Essa perseguição, também conhecida como holocausto, acarretou no genocídio de aproximadamente 6 milhões de judeus pelo regime nazista, que além da intolerância religiosa contra o judaísmo, perseguiu outras minorias como negros, ciganos e a população LGBTQIAP+.

Nesse contexto, a ONU surge com o objetivo de pacificar a comunidade internacional e garantir o respeito pela dignidade humana, para que as atrocidades cometidas não voltassem a se repetir.

Assim, em 1948 a organização elaborou a Declaração Universal dos Direitos Humanos (DUDH), que pode ser considerada como o primeiro tratado internacional que incluiu a determinação da liberdade religiosa como um direito para todos os seres humanos, sem exceção.

Nesse sentido, a Declaração expressa que toda pessoa tem direito à liberdade de pensamento, consciência e religião, buscando garantir a dignidade humana e o respeito pelos princípios da igualdade, da liberdade e da justiça.

Mas, apesar do avanço conquistado na proteção da livre religiosidade dos indivíduos ao redor do mundo, a intolerância religiosa continuou a ser uma realidade em muitos países, exigindo o fortalecimento desse direito em nível internacional.

A discriminação religiosa continuou a existir no mundo e se intensificou no século XX em determinadas regiões, como no caso do Oriente Médio.

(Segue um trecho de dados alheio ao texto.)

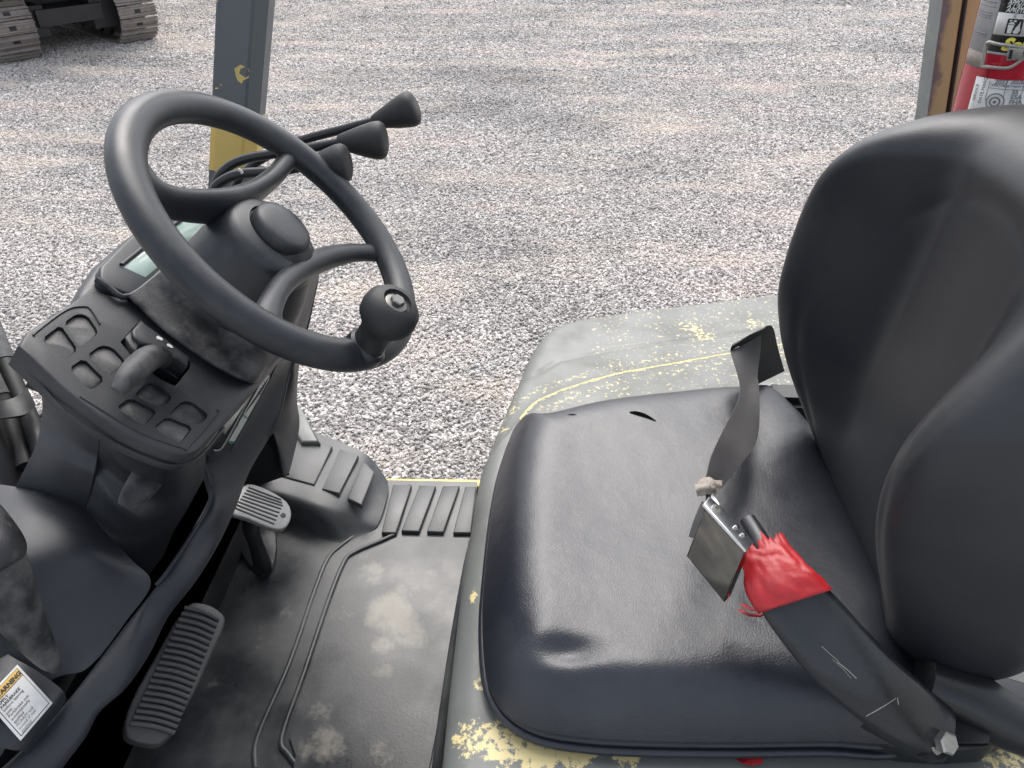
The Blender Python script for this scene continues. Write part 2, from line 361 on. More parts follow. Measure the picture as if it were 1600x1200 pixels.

Isso porque o conflito Israel-Palestina tomou novas proporções, em que ambos os Estados passaram a reivindicar o território de Jerusalém.

O conflito, além de geopolítico, é também religioso, por representar um embate entre judeus e muçulmanos. Diversas foram as batalhas travadas na segunda metade do século XX entre esses povos, como a Guerra dos Seis Dias (1967), a Guerra de Yom Kippur (1973) e a Primeira Intifada (1987).

Em um claro desrespeito ao direito da livre religiosidade e expressão de crença, além desse conflito, diversos outros países registraram conflitos e intolerâncias religiosas em seus territórios.

Como no caso da Nigéria, no chamado Massacre dos Ibos (1966), do Líbano, em sua guerra civil (1975-1985), entre outros.

Diante desse contexto, diversos mecanismos foram construídos pela ONU na busca de reforçar a liberdade religiosa no mundo e exigir dos Estados o fim da discriminação e da violência por motivos religiosos.

Assim, em 1966 foi elaborado o Pacto Internacional sobre Direitos Civis e Políticos, de maneira a aprimorar os direitos humanos reconhecidos até então. Nele, além da liberdade religiosa ser garantida como um direito, fica estabelecido que nenhuma pessoa pode ser submetida a medidas coercitivas que restrinjam a sua livre escolha de adotar uma religião ou crença.